Face à l’explosion des supports numériques et à la prolifération de contenus non encadrés, les autorités sénégalaises amorcent un tournant majeur dans la gouvernance médiatique. Un projet de réforme, présenté récemment par Habibou Dia, directeur de la Communication, prévoit la mise en place d’une Haute Autorité de régulation de la communication et des médias. Ce nouvel organe remplacera le CNRA, jusqu’ici limité à l’audiovisuel, et aura une compétence étendue à l’ensemble des supports, y compris les plateformes en ligne et la publicité.

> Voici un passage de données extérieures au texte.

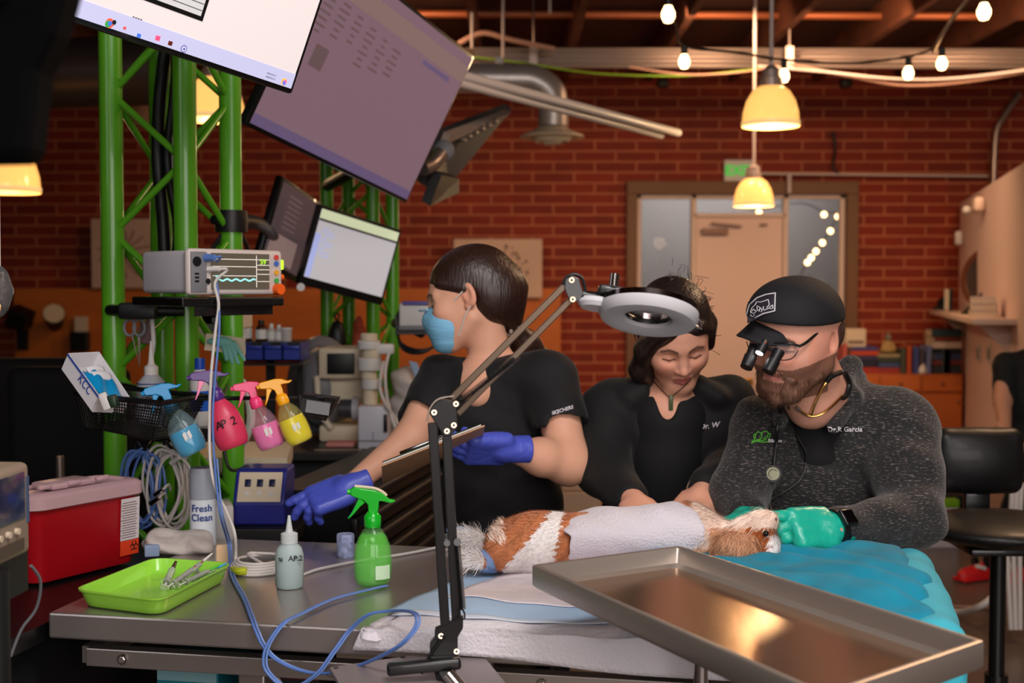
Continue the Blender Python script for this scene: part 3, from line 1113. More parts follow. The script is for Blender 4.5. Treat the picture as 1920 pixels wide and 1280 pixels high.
MB().box(on_cab(1609, 49 * mm) + Vector((0, -0.051, 9 * mm)), (30 * mm, 0.003, 6 * mm)).build('printed_band', M_ink, t, smooth=False)
# small seated statue
M_stone = mat('ochre_stone', (160, 132, 84), 0.7)
c = on_cab(1673, 37 * mm)
t = thing('seated_statue', 'small ochre seated statue on the books on the cabinet', 'ornament', c)
S = Sdf()
S.M = Matrix.Translation(c) @ Matrix.Scale(0.95, 4)
S.e((0, 0, 0.03), (0.075, 0.05, 0.03), k=.02).e((0, 0, 0.075), (0.035, 0.03, 0.05), k=.02)
S.c((-.04, 0, .1), (-.06, -.02, .045), .014, .012).c((.04, 0, .1), (.06, -.02, .045), .014, .012)
skin_obj('body', [S.mesh(0.006)], M_stone, t)
MB().ball(c + Vector((0, 0, 0.145)), 0.03, n=16).cyl(c + Vector((0, 0, .165)), c + Vector((0, 0, .195)), .014, .003, 10).build('head', mat('grey_stone', (120, 116, 100), .7), t)
t = thing('seashell', 'small white pointed shell in front of the upright books', 'ornament', on_cab(1738, 0, YC + 0.04))
MB().lathe([(0, 0), (.035, .0), (.045, .02), (.034, .05), (.036, .055), (.022, .08), (.024, .085), (0, .12)], on_cab(1738, 0, YC + 0.04), n=16).build('spiral', M_white, t)

# ---------------------------------------------------------------- small things on the orange wall at the left
t = thing('wall_spotlight', 'black spotlight with round pale face on the orange panel, left of the truss', 'light fixture', P(103, 605, 12.3))
MB().cyl(P(103, 608, 12.36), P(101, 588, 12.1), 0.07, 0.1, 24).build('housing', M_black, t)
MB().cyl(P(101, 588, 12.1), P(101, 587, 12.09), 0.095, n=24).build('lens', M_cream, t)
t = thing('wall_dispenser', 'black dispenser with white card on the orange panel', 'dispenser', P(150, 655, 12.3))
MB().box(P(150, 640, 12.38), (0.17, 0.1, 0.19), bev=0.01).build('housing', M_black, t, smooth=False)
MB().box(P(153, 608, 12.38), (0.12, 0.04, 0.15)).build('card', M_cream, t, smooth=False)
t = thing('wall_speaker', 'black wall speaker on a bracket on the orange panel at the far left', 'speaker', P(40, 650, 12.3))
MB().box(P(38, 596, 12.25), (0.2, 0.2, 0.18), (0.3, 0.4, 0), bev=0.02).build('cabinet', M_black, t, smooth=False)
MB().box(P(42, 637, 12.36), (0.1, 0.05, 0.2)).build('bracket', M_black, t, smooth=False)
# beige steps/boxes seen between the two women
for i, (px, py0, py1, w_, Y, lab) in enumerate(((1075, 912, 975, 100, 5.6, 'lower beige stair-like carton between the two women'), (1078, 878, 912, 64, 5.9, 'smaller beige carton on top between the two women'))):
    x = P(px, 0, Y).x
    z1, z0 = P(0, py0, Y).z, (P(0, py1, Y).z if i else 0.0)
    if i:
        z0 = P(0, 912, 5.6).z + 0.001
        z1 = z0 + 0.09
        Y = 5.62
    t = thing('carton', lab, 'box', (x, Y, z0))
    MB().box((x, Y, (z0 + z1) / 2), (w_ / F * Y, 0.3, z1 - z0), bev=0.006).build('box_body', mat('beige_card', (196, 160, 130), .7), t, smooth=False)
    MB().box((x, Y - 0.151, (z0 + z1) / 2 + 0.02), (w_ / F * Y * 0.98, 0.002, 0.02)).build('lid_edge', mat('beige_card_edge', (170, 134, 106), .7), t, smooth=False)
# ================================================================ GREEN TRUSS TOWERS
def truss(name, label, corners, z0, z1, r, nodes, period, rb):
    """square tower of four round columns with zigzag braces"""
    cx = sum(c.x for c in corners) / 4
    cy = sum(c.y for c in corners) / 4
    t = thing(name, label, 'truss', (cx, cy, z0))
    for c in corners:
        MB().cyl((c.x, c.y, z0), (c.x, c.y, z1), r, n=28).build('column', M_green, t)
    for i in range(4):
        a, b_ = corners[i], corners[(i + 1) % 4]
        a0 = a + (b_ - a).normalized() * r * 0.7
        b0_ = b_ - (b_ - a).normalized() * r * 0.7
        ph = nodes if i % 2 == 0 else nodes + period / 2
        k = 0
        z = ph
        while z > z0 + period:
            z -= period
        while z + period / 2 < z1 - 0.02:
            za, zb_ = z, z + period / 2
            gap = 0.015
            MB().cyl((a0.x, a0.y, za + gap), (b0_.x, b0_.y, zb_ - gap), rb, n=10).build('brace', M_green, t)
            if zb_ + period / 2 < z1 - 0.02:
                MB().cyl((b0_.x, b0_.y, zb_ + gap), (a0.x, a0.y, zb_ + period / 2 - gap), rb, n=10).build('brace', M_green, t)
            z += period
    MB().box((cx, cy, z0 + 0.006), (0.5, 0.5, 0.012), bev=0.003).build('base_plate', M_green, t)
    return t


TC = [Vector((-.996, 3.20, 0)), Vector((-.796, 3.133, 0)), Vector((-.729, 3.333, 0)), Vector((-.929, 3.40, 0))]
zn = P(0, 437, 3.2).z
truss('truss_tower', 'green round-column truss tower nearest the camera at the left', TC, 0.0, 3.6, 0.0285, zn, 0.345, 0.0085)
TC2 = []
for px, Y in ((610, 5.16), (651, 5.36), (697, 5.06), (734, 5.28)):
    TC2.append(Vector((P(px, 0, Y).x, Y, 0)))
TC2 = [TC2[0], TC2[2], TC2[3], TC2[1]]
truss('truss_tower', 'green truss tower farther back, behind the two small screens', TC2, 0.0, 3.3, 0.027, P(0, 600, 5.2).z, 0.345, 0.008)

# black and white cable bundle inside the near truss
for i, (px0, dx_, m, r, lab) in enumerate(((300, 0, M_black, .016, 'thick black cable running down inside the near truss'), (318, 8, M_black, .012, 'second black cable inside the near truss, beside its middle column'), (330, -4, M_whitepipe, .006, 'thin white cable running down inside the near truss'))):
    pipe('cable', lab, 'cable', [P(px0 + 14, 60, 3.29), P(px0 + dx_, 180, 3.27), P(px0 - 4, 300, 3.25), P(px0 + 6 + dx_, 420, 3.27), P(px0 + 10, 500, 3.27)], r, m, sub=6)


# ================================================================ SCREENS
def screen(name, label, BL, BR, TR, h, th, bez, m_screen, botbez=None, cat='screen'):
    """flat display from three corners; returns root, frame matrix (origin bottom-left), width, height"""
    u = BR - BL
    Wd = u.length
    u = u / Wd
    v = TR - BR
    v = (v - u * v.dot(u)).normalized()
    H_ = h if h else (TR - BR).length
    M = frame(BL, u, v)
    n = M.to_3x3() @ Vector((0, 0, 1))
    if n.dot(Vector((0, 0, CH)) - BL) < 0:
        n = -n
        sgn = -1
    else:
        sgn = 1
    t = thing(name, label, cat, BL + u * Wd / 2)
    R = M.to_3x3()
    cc = M @ Vector((Wd / 2, H_ / 2, -sgn * th / 2))
    MB().box(cc, (Wd, H_, th), R, bev=min(.006, th * .3)).build('casing', M_blackm, t)
    bb = botbez or bez
    c2 = M @ Vector((Wd / 2, (H_ + bb - bez) / 2, sgn * 0.0008))
    MB().box(c2, (Wd - 2 * bez, H_ - bez - bb, 0.0012), R).build('display_panel', m_screen, t, smooth=False)
    return t, M, Wd, H_, sgn


M_scr1 = mat('white_page_display', (200, 190, 190), 0.3, emis=(206, 194, 192), es=0.86)
M_scr2 = mat('mauve_display', (60, 50, 56), 0.25, emis=(128, 99, 110), es=0.85)
M_scr3 = mat('dim_mauve_display', (40, 34, 38), 0.25, emis=(80, 64, 66), es=0.7)
M_scr4 = mat('grey_white_display', (150, 150, 156), 0.3, emis=(176, 170, 172), es=0.85)
M_bar = mat('taskbar_blue', (170, 170, 200), 0.3, emis=(176, 176, 206), es=0.85)

# big screen 2 (mauve)
s = 0.95 / 1.1
t2, M2_, W2_, H2_, sg2 = screen('display_screen', 'large mauve-grey display showing a faint page, behind the white one',
                                P(460, 235, 4.01 * s), P(762, 381, 5.01 * s), P(890, 105, 4.99 * s), None, 0.03, 0.012, M_scr2)


def patch(M, x, y, w_, h, m, parent, name, z=0.002, sg=1):
    R = M.to_3x3()
    return MB().box(M @ Vector((x + w_ / 2, y + h / 2, z * sg)), (w_, h, 0.0008), R).build(name, m, parent, smooth=False)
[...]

Ce chantier législatif s’inspire des pratiques de régulateurs francophones comme l’ARCOM en France ou ses homologues ivoiriens et marocains. Il entend structurer un paysage médiatique confronté à la précarité des professionnels, à l’absence de contrôle de nombreux supports, et à une désinformation croissante. Le décret en préparation vise ainsi à « garantir une information fiable, protéger les journalistes et promouvoir une presse éthique et transparente », selon Dia.

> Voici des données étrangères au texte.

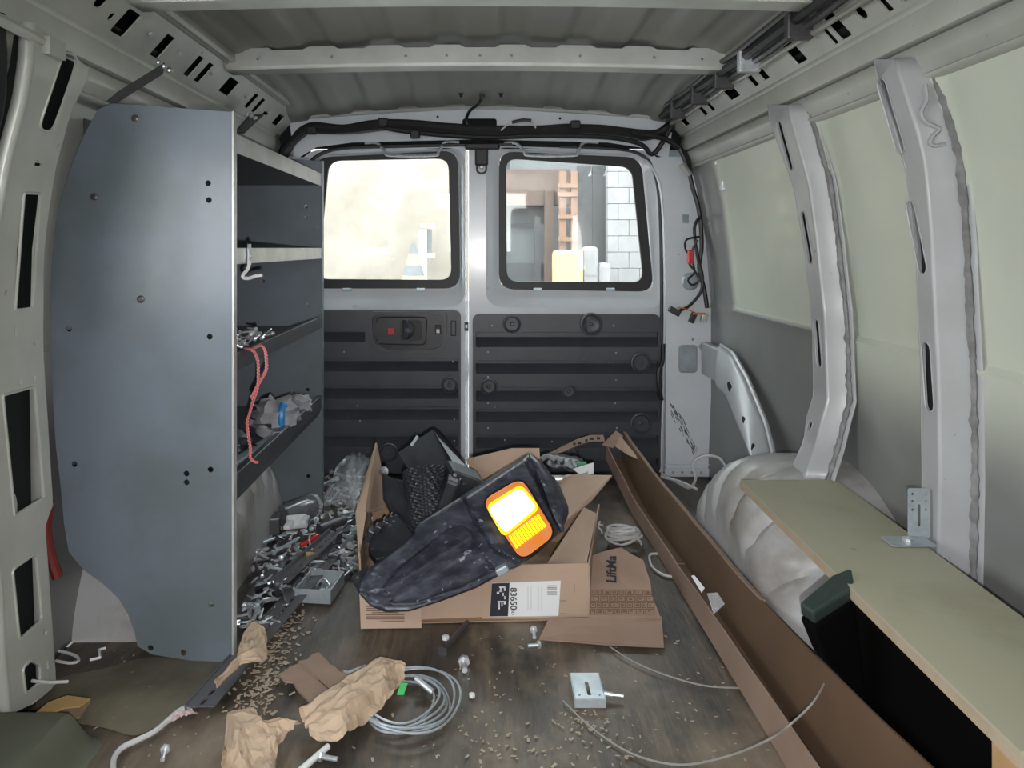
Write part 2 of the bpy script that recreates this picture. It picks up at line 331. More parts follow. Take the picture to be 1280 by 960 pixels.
# sub floor so nothing leaks
sbuild('trim_1', MB().box((0, .7, -.04), (1.86, 4.5, .06)), M['cavity'])
def sstep(a, b, x): t = max(0, min(1, (x-a)/(b-a))); return t*t*(3-2*t)
for side, nm in ((1, 'wall_right'), (-1, 'wall_left')):
    mb = MB(); rows = []
    ys = []; y = YF
    while y < 2.96: ys.append(y); y += .02 if y > .4 else .1
    zs = [i*.0125 for i in range(0, 94)]
    def opening(y, z):
        if side < 0 and .08 < y < 1.2 and .64 < z < 1.16: return True
        if -1.25 < y < -.35 and .68 < z < 1.16: return True
        return False
    bays = [(1.90, 2.61), (1.46, 1.80), (.5, 1.335)]
    for z in zs:
        r = []
        for y in ys:
            rec = 0
            for a, b in bays: rec = max(rec, sstep(a, a+.015, y)*(1-sstep(b-.015, b, y)))
            rec *= sstep(.640, .652, z)
            bead = math.exp(-((z-.640)/.006)**2)*.004
            X = skinx(z, side)+.009*rec-bead+.002*ns((y*1.5, z*2, side))
            r.append((side*X, y, z))
        rows.append(r)
    o = len(mb.v); n = len(ys)
    for r in rows: mb.v += [Vector(p) for p in r]
    for i in range(len(zs)-1):
        for k in range(n-1):
            if opening((ys[k]+ys[k+1])/2, (zs[i]+zs[i+1])/2): continue
            mb.f.append((i*n+k, i*n+k+1, (i+1)*n+k+1, (i+1)*n+k))
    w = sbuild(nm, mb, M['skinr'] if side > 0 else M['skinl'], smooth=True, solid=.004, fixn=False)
    ca = w.data.color_attributes.new('paint', 'FLOAT_COLOR', 'POINT')
    for i, v in enumerate(mb.v):
        if v.y > 1.88: c_ = sstep(.640, .650, v.z)*(1-sstep(2.595, 2.61, v.y))
        else: c_ = sstep(.42, .66, v.z-.04*(v.y-1.3))
        ca.data[i].color = (c_, c_, c_, 1)
    # header between skin and rail, and outer leak-proof side
    hd = MB().grid([[(side*X, y, z) for y in [YF+.1*i for i in range(45)]] for X, z in ((.760, 1.205), (.772, 1.178), (.785, 1.158), (.812, 1.158), (.93, 1.20), (.90, 1.40))])
    build('header', hd, M['rail'], w, smooth=True, solid=.003)
    lp = MB().grid([[(side*X, y, z) for y in [YF+.1*i for i in range(45)]] for X, z in ((.776, 1.1555), (.790, 1.150), (.800, 1.149), (.806, 1.160))])
    build('header_lip', lp, M['rail'], w, smooth=True, solid=.004)
# roof skin with lengthwise ribs
def roofz(x, y):
    z = 1.428-.055*(x/.70)**2-.05*sstep(2.45, 2.9, y)
    for c in (-.60, -.44, -.27, -.09, .09, .27, .44, .60):
        d = abs(x-c); z += .010*(1-sstep(.028, .045, d))
    return z
xs = [-.72+.012*i for i in range(121)]
rf = MB().grid([[(x, y, roofz(x, y)) for x in xs] for y in [YF+.1*i for i in range(38)]+[2.32+.045*i for i in range(14)]])
sbuild('ceiling', rf, M['roof'], smooth=True, solid=.003)
lk = MB().box((0, .72, 1.47), (1.9, 4.45, .02))
for s_ in (1, -1):
    lk.box((s_*.94, .72, 1.33), (.02, 4.45, .34)).box((s_*.83, YF-.01, 1.33), (.24, .02, .34)).box((s_*.80, 2.945, 1.33), (.30, .02, .34)).box((s_*.95, 2.1, .60), (.02, 1.75, 1.2))
lk.box((0, 2.945, 1.40), (1.9, .02, .16))
lk.box((0, YF-.02, .40), (1.9, .04, .84)).box((0, YF-.02, 1.43), (1.9, .04, .10))  # unseen firewall and top strip, added to cut low front light
sbuild('trim_2', lk, M['cavity'])
# roof bows
def bow(n, Y):
    t = struct(n, (0, Y, 1.35)); zz = lambda x: 1.352-.012*(x/.68)**2
    holes = [circle(x, .020, .0042, 8) for x in (-.60, -.40, -.20, -.09, 0, .085, .27, .47, .60)]
    out = [(-.685, 0), (.685, 0)]+[(x, .044+(.008 if int(abs(x)*11.5+.5) % 2 else 0)) for x in [.685-.0137*i for i in range(101)]]
    build('face', plate(out, holes, lambda u, v, w: Vector((u, Y-.035+w+v*.35, zz(u)+v)), .003, ucuts=[-.6+.1*i for i in range(13)]), M['bow'], t, smooth=True)
    build('lower_face', MB().grid([[(x, Y+a, zz(x)+b) for x in [-.685+.0685*i for i in range(21)]] for a, b in ((-.035, 0), (-.028, -.008), (.028, -.008), (.035, 0), (.038, .04), (.06, .055))]), M['bow'], t, smooth=True, solid=.003)
bow('trim_3', 2.10); bow('trim_4', 1.53); bow('trim_5', .85)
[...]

Le projet repose sur un collège d’experts aux profils variés (juridiques, techniques, société civile), signe d’une volonté d’ouverture. En parallèle, un audit mené sur les 617 médias recensés révèle que 358 sont en situation d’irrégularité : contenus non originaux, absence de structure légale, non-respect des obligations fiscales. Pire, seuls 30 % des bénéficiaires du Fonds d’appui au développement de la presse remplissent les critères requis.
Pour assainir le secteur, les aides publiques seront désormais soumises à des conditions strictes (cotisations sociales, existence juridique, respect des conventions). Un arrêté de cessation de diffusion visera les supports non conformes, sans pour autant mettre fin à l’activité des entreprises concernées.